(Scene script records)
(begin)

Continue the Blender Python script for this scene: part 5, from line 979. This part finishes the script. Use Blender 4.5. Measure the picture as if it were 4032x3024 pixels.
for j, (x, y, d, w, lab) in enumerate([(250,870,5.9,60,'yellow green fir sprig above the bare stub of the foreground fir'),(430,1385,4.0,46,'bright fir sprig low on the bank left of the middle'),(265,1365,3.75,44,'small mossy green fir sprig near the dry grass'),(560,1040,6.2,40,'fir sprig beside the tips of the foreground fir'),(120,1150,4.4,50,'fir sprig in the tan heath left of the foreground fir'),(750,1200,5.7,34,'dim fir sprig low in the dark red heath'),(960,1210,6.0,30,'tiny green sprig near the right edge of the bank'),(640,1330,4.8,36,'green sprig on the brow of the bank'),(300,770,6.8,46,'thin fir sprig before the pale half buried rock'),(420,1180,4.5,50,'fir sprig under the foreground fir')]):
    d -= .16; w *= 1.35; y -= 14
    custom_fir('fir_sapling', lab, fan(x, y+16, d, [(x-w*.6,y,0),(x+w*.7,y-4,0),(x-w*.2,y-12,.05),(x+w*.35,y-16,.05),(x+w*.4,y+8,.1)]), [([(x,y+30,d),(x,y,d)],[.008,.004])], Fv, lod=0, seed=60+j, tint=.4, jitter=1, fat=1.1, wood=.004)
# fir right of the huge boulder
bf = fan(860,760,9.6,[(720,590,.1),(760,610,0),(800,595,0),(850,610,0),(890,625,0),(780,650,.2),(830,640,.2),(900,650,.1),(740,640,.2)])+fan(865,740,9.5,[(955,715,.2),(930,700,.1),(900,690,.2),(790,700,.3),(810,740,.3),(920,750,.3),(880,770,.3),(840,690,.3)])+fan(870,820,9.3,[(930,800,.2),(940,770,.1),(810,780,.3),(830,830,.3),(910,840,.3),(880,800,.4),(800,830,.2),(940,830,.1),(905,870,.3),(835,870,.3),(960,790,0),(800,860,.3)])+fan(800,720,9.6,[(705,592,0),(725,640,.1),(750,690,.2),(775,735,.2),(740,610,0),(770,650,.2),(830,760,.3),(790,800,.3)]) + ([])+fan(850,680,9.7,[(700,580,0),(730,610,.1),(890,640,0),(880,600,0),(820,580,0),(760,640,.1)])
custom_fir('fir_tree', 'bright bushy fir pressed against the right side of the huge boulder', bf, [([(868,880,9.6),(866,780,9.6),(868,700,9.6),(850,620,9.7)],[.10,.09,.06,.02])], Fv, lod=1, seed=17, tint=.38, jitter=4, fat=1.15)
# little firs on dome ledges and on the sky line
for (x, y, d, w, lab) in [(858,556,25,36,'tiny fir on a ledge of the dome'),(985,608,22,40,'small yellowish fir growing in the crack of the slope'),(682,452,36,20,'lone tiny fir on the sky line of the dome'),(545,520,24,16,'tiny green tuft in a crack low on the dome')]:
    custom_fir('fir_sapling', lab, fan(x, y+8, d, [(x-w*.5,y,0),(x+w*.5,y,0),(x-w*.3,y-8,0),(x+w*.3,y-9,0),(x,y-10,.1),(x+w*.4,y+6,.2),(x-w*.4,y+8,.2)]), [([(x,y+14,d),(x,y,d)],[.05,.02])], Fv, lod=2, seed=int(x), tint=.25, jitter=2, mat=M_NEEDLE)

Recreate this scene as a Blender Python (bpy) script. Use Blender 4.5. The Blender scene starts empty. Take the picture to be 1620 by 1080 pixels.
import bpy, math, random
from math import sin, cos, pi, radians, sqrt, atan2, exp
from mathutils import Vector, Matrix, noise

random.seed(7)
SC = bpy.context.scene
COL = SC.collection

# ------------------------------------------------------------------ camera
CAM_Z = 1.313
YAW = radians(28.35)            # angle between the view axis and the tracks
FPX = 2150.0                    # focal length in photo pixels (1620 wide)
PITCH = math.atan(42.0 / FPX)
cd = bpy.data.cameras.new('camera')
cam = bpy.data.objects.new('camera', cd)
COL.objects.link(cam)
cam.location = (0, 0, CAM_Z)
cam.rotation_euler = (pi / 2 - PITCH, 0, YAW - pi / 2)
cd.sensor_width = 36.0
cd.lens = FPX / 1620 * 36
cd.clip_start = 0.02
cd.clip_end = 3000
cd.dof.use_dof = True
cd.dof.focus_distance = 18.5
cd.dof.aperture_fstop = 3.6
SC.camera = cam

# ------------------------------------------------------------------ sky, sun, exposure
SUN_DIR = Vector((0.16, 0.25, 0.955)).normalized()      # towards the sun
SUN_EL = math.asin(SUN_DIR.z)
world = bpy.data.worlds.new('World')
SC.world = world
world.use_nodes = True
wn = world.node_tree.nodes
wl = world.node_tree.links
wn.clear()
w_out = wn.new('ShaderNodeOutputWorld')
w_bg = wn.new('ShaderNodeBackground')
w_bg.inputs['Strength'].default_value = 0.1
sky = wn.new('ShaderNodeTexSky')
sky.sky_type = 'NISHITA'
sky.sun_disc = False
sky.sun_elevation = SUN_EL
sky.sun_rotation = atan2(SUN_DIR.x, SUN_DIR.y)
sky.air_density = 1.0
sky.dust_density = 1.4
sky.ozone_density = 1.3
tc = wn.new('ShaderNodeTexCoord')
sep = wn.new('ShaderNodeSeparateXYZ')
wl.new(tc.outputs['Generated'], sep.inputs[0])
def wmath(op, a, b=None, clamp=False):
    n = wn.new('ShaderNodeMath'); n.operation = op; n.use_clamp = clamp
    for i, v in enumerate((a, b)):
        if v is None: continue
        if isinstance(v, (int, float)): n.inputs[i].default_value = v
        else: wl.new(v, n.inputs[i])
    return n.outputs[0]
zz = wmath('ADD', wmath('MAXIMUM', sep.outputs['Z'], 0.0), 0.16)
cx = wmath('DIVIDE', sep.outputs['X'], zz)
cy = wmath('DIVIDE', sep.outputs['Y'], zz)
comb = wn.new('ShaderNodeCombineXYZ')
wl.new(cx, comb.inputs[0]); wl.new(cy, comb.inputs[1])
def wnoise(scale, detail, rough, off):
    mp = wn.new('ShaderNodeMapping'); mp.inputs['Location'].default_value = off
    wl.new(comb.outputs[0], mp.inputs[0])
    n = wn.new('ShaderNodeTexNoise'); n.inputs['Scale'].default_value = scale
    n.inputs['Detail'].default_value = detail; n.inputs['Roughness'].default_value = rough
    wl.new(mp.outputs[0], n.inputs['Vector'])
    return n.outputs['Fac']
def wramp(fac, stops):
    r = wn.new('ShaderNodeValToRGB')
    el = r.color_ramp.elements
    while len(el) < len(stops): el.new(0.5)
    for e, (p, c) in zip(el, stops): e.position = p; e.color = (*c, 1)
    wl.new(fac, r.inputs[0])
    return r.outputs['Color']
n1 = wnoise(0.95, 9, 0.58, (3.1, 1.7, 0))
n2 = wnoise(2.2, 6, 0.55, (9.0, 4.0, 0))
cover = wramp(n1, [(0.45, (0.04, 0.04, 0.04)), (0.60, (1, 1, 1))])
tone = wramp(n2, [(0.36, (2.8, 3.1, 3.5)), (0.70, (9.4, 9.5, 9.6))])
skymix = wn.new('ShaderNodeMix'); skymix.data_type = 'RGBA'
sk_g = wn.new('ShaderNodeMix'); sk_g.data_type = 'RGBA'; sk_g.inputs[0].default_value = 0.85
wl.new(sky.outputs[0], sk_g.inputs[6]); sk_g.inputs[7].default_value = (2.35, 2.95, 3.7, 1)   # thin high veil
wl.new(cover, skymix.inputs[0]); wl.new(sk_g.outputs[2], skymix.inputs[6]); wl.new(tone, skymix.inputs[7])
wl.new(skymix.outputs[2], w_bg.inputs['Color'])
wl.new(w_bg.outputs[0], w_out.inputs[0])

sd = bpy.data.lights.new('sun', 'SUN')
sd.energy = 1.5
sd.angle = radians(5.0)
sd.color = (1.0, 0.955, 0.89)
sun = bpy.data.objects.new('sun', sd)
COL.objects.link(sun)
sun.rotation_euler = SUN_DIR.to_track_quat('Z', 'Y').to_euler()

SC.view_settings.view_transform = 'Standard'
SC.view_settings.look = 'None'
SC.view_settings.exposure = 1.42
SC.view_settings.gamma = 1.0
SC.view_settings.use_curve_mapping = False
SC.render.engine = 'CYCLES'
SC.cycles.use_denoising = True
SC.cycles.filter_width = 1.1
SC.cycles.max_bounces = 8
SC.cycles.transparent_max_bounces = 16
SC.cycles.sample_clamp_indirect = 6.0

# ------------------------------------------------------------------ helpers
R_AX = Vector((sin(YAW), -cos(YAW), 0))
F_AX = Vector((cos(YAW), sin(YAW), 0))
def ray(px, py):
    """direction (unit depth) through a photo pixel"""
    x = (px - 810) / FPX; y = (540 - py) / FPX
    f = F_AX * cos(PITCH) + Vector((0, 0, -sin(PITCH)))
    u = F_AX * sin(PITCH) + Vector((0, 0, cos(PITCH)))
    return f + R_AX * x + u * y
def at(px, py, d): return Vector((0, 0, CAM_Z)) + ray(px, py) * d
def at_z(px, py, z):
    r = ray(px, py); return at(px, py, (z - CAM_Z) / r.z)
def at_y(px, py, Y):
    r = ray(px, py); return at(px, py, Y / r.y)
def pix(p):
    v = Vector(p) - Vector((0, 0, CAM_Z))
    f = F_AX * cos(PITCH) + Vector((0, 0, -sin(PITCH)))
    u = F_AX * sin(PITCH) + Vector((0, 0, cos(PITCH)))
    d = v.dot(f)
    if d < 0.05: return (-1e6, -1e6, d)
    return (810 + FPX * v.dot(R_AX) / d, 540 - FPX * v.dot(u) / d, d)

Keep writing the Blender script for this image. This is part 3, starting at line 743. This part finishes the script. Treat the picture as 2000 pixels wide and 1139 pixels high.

(end)

• [What to do] Print exactly the lines above from the one with "Recreate this scene" to the one with "SC.camera = cam", including both.

• [Solution]
Recreate this scene as a Blender Python (bpy) script. Use Blender 4.5. The Blender scene starts empty. Take the picture to be 1620 by 1080 pixels.
import bpy, math, random
from math import sin, cos, pi, radians, sqrt, atan2, exp
from mathutils import Vector, Matrix, noise

random.seed(7)
SC = bpy.context.scene
COL = SC.collection

# ------------------------------------------------------------------ camera
CAM_Z = 1.313
YAW = radians(28.35)            # angle between the view axis and the tracks
FPX = 2150.0                    # focal length in photo pixels (1620 wide)
PITCH = math.atan(42.0 / FPX)
cd = bpy.data.cameras.new('camera')
cam = bpy.data.objects.new('camera', cd)
COL.objects.link(cam)
cam.location = (0, 0, CAM_Z)
cam.rotation_euler = (pi / 2 - PITCH, 0, YAW - pi / 2)
cd.sensor_width = 36.0
cd.lens = FPX / 1620 * 36
cd.clip_start = 0.02
cd.clip_end = 3000
cd.dof.use_dof = True
cd.dof.focus_distance = 18.5
cd.dof.aperture_fstop = 3.6
SC.camera = cam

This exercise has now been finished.